Telos Zephyr Xstream User Manual
Page 137

USER’S MANUAL
Section 6: AUDIO CODING REFERENCE 125
• Use the maximum bitrate you can afford at each stage.
Hard disk recorders and other studio systems often have an option to adjust
this. For very critical work, remember that Zephyr Xstream has several
modes where a mono program is split over two digital network channels,
thereby cutting the compression ratio by 50%.
• Get the MPEG2 AAC and MPEG4 AAC‐LD advantage on low bitrate channels.
• When using dedicated lines, consider using V.35 Single mode (see Appendix
6 ‐ Special Operational Modes) at 256 or 384 kbps to allow "headroom" for
other coding in the chain.
Mixed MPEG Signal Chains
What about the case where you will be using Layers 2, 3 and AAC in a signal chain?

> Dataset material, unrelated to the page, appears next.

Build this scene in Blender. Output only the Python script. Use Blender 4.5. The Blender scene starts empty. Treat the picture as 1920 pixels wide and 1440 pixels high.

It turns out
that the two methods are nicely complimentary.
At low bit‐rates, AAC or Layer‐3 gets more signal‐to‐mask margin than Layer‐2. This is why they
perform better in the low bit‐rate tests. It accomplishes this by using a filter bank with more
bands, 2048 vs 576 vs 32. One effect of this is “time spread.” (More frequency resolution
requires a longer time window. It’s a law of physics thing...) For a small number of passes (one
or two), this is good, as the ear has masking in the time domain as well as the frequency domain,
and Layer‐3 naturally exploits this additional dimension. The down‐side is that when many
stages of Layer‐3 are used at low bit‐rates, the time spread can become audible (softening of
transients and pre‐echoes, mostly), and this is a bad thing. While Layer‐2 does not have this
problem, it has another. Since it is closer to the edge for signal‐to‐noise, multiple generations
result in unmasking (noise and grit, mostly).
But the ISO/MPEG people do not propose that a bunch of passes of Layer‐3 be used. The idea is
that AAC or Layer‐3 be used at ISDN/SW56 bit‐rates for field pick‐up and that Layer‐2 be used at
higher bit‐rates in other parts of the signal path.
This is why the ISO group decided to recommend the Layers as they did: AAC for 64kbps/channel
and Layer‐2 for equal to or greater than 128kbps/mono channel.
Our own experiments with codec cascading confirm that this is the right approach: the two
coding methods seem to complement each other. Two passes of Layer‐3 (stereo @ 128 kbps)
sound noticeably better than two of Layer‐2; a pass of Layer‐3 followed by a pass of Layer‐2 also
sounds better than two of Layer‐2. Moreover, we’ve had customers who have used a pass, or
two, of Layer‐3 followed by SEDAT without evident problems.